- Description of the task -
Print out every line, exactly as written.
* START Data section *
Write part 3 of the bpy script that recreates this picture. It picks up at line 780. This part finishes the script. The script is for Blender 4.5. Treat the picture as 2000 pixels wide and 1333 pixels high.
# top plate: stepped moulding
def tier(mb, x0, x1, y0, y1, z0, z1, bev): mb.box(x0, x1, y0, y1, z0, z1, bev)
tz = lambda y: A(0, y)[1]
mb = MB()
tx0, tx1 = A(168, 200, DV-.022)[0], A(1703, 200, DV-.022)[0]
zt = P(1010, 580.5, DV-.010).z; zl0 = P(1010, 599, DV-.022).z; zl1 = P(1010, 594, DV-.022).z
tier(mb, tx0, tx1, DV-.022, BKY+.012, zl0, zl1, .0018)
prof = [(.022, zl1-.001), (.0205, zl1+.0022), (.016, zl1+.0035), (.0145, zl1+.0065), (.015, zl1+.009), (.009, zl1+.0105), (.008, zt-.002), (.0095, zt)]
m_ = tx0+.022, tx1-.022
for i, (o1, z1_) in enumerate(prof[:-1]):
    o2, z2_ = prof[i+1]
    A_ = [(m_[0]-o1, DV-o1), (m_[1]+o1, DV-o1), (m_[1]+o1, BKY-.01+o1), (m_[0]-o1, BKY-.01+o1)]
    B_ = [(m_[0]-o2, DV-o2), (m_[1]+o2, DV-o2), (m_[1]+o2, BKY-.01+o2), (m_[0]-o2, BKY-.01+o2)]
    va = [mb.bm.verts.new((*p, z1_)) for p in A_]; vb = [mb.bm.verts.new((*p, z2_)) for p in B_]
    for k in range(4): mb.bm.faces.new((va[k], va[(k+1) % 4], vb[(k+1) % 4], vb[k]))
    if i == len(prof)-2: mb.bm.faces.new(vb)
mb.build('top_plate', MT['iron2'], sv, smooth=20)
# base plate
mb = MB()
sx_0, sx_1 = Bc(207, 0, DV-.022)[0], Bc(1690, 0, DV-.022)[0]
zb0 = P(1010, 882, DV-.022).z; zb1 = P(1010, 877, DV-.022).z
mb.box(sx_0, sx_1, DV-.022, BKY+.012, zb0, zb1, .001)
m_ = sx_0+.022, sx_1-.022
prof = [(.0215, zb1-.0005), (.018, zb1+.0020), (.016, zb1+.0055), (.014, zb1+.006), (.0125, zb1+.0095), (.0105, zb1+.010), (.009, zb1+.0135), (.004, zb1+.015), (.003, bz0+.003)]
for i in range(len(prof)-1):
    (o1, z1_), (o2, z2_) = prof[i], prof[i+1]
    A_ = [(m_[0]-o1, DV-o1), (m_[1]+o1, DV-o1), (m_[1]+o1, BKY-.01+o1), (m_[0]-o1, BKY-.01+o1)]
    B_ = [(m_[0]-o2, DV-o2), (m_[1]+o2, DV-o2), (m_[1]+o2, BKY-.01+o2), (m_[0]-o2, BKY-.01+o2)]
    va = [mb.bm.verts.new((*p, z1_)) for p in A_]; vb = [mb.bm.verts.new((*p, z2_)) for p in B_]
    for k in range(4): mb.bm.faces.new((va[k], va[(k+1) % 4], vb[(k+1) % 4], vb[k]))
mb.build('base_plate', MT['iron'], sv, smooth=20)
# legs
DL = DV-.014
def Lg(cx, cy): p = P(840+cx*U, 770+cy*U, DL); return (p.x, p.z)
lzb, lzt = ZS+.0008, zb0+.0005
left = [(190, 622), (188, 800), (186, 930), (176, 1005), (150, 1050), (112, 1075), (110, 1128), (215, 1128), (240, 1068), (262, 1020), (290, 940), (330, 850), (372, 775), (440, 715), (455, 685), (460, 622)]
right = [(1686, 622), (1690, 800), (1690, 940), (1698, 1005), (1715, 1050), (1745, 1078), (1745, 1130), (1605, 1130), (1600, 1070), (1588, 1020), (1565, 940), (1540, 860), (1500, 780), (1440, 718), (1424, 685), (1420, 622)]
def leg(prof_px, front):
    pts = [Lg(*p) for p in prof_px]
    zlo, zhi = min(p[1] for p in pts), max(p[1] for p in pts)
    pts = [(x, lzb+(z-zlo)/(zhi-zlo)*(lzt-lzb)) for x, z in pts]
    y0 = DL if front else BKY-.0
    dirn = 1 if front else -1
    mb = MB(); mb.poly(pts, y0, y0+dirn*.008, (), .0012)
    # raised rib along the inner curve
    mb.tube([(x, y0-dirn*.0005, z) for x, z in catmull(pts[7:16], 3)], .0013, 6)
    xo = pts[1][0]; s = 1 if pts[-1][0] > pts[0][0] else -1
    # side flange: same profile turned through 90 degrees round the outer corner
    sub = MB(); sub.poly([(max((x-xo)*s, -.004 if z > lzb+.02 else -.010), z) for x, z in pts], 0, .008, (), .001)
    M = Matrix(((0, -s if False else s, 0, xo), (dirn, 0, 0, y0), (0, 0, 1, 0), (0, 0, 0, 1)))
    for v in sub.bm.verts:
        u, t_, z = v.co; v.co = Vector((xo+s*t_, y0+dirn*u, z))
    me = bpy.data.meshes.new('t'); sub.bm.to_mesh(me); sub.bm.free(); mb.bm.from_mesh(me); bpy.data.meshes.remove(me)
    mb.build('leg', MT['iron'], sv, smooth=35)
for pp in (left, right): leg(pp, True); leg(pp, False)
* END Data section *
- Reply to the exercise -
Write part 3 of the bpy script that recreates this picture. It picks up at line 780. This part finishes the script. The script is for Blender 4.5. Treat the picture as 2000 pixels wide and 1333 pixels high.
# top plate: stepped moulding
def tier(mb, x0, x1, y0, y1, z0, z1, bev): mb.box(x0, x1, y0, y1, z0, z1, bev)
tz = lambda y: A(0, y)[1]
mb = MB()
tx0, tx1 = A(168, 200, DV-.022)[0], A(1703, 200, DV-.022)[0]
zt = P(1010, 580.5, DV-.010).z; zl0 = P(1010, 599, DV-.022).z; zl1 = P(1010, 594, DV-.022).z
tier(mb, tx0, tx1, DV-.022, BKY+.012, zl0, zl1, .0018)
prof = [(.022, zl1-.001), (.0205, zl1+.0022), (.016, zl1+.0035), (.0145, zl1+.0065), (.015, zl1+.009), (.009, zl1+.0105), (.008, zt-.002), (.0095, zt)]
m_ = tx0+.022, tx1-.022
for i, (o1, z1_) in enumerate(prof[:-1]):
    o2, z2_ = prof[i+1]
    A_ = [(m_[0]-o1, DV-o1), (m_[1]+o1, DV-o1), (m_[1]+o1, BKY-.01+o1), (m_[0]-o1, BKY-.01+o1)]
    B_ = [(m_[0]-o2, DV-o2), (m_[1]+o2, DV-o2), (m_[1]+o2, BKY-.01+o2), (m_[0]-o2, BKY-.01+o2)]
    va = [mb.bm.verts.new((*p, z1_)) for p in A_]; vb = [mb.bm.verts.new((*p, z2_)) for p in B_]
    for k in range(4): mb.bm.faces.new((va[k], va[(k+1) % 4], vb[(k+1) % 4], vb[k]))
    if i == len(prof)-2: mb.bm.faces.new(vb)
mb.build('top_plate', MT['iron2'], sv, smooth=20)
# base plate
mb = MB()
sx_0, sx_1 = Bc(207, 0, DV-.022)[0], Bc(1690, 0, DV-.022)[0]
zb0 = P(1010, 882, DV-.022).z; zb1 = P(1010, 877, DV-.022).z
mb.box(sx_0, sx_1, DV-.022, BKY+.012, zb0, zb1, .001)
m_ = sx_0+.022, sx_1-.022
prof = [(.0215, zb1-.0005), (.018, zb1+.0020), (.016, zb1+.0055), (.014, zb1+.006), (.0125, zb1+.0095), (.0105, zb1+.010), (.009, zb1+.0135), (.004, zb1+.015), (.003, bz0+.003)]
for i in range(len(prof)-1):
    (o1, z1_), (o2, z2_) = prof[i], prof[i+1]
    A_ = [(m_[0]-o1, DV-o1), (m_[1]+o1, DV-o1), (m_[1]+o1, BKY-.01+o1), (m_[0]-o1, BKY-.01+o1)]
    B_ = [(m_[0]-o2, DV-o2), (m_[1]+o2, DV-o2), (m_[1]+o2, BKY-.01+o2), (m_[0]-o2, BKY-.01+o2)]
    va = [mb.bm.verts.new((*p, z1_)) for p in A_]; vb = [mb.bm.verts.new((*p, z2_)) for p in B_]
    for k in range(4): mb.bm.faces.new((va[k], va[(k+1) % 4], vb[(k+1) % 4], vb[k]))
mb.build('base_plate', MT['iron'], sv, smooth=20)
# legs
DL = DV-.014
def Lg(cx, cy): p = P(840+cx*U, 770+cy*U, DL); return (p.x, p.z)
lzb, lzt = ZS+.0008, zb0+.0005
left = [(190, 622), (188, 800), (186, 930), (176, 1005), (150, 1050), (112, 1075), (110, 1128), (215, 1128), (240, 1068), (262, 1020), (290, 940), (330, 850), (372, 775), (440, 715), (455, 685), (460, 622)]
right = [(1686, 622), (1690, 800), (1690, 940), (1698, 1005), (1715, 1050), (1745, 1078), (1745, 1130), (1605, 1130), (1600, 1070), (1588, 1020), (1565, 940), (1540, 860), (1500, 780), (1440, 718), (1424, 685), (1420, 622)]
def leg(prof_px, front):
    pts = [Lg(*p) for p in prof_px]
    zlo, zhi = min(p[1] for p in pts), max(p[1] for p in pts)
    pts = [(x, lzb+(z-zlo)/(zhi-zlo)*(lzt-lzb)) for x, z in pts]
    y0 = DL if front else BKY-.0
    dirn = 1 if front else -1
    mb = MB(); mb.poly(pts, y0, y0+dirn*.008, (), .0012)
    # raised rib along the inner curve
    mb.tube([(x, y0-dirn*.0005, z) for x, z in catmull(pts[7:16], 3)], .0013, 6)
    xo = pts[1][0]; s = 1 if pts[-1][0] > pts[0][0] else -1
    # side flange: same profile turned through 90 degrees round the outer corner
    sub = MB(); sub.poly([(max((x-xo)*s, -.004 if z > lzb+.02 else -.010), z) for x, z in pts], 0, .008, (), .001)
    M = Matrix(((0, -s if False else s, 0, xo), (dirn, 0, 0, y0), (0, 0, 1, 0), (0, 0, 0, 1)))
    for v in sub.bm.verts:
        u, t_, z = v.co; v.co = Vector((xo+s*t_, y0+dirn*u, z))
    me = bpy.data.meshes.new('t'); sub.bm.to_mesh(me); sub.bm.free(); mb.bm.from_mesh(me); bpy.data.meshes.remove(me)
    mb.build('leg', MT['iron'], sv, smooth=35)
for pp in (left, right): leg(pp, True); leg(pp, False)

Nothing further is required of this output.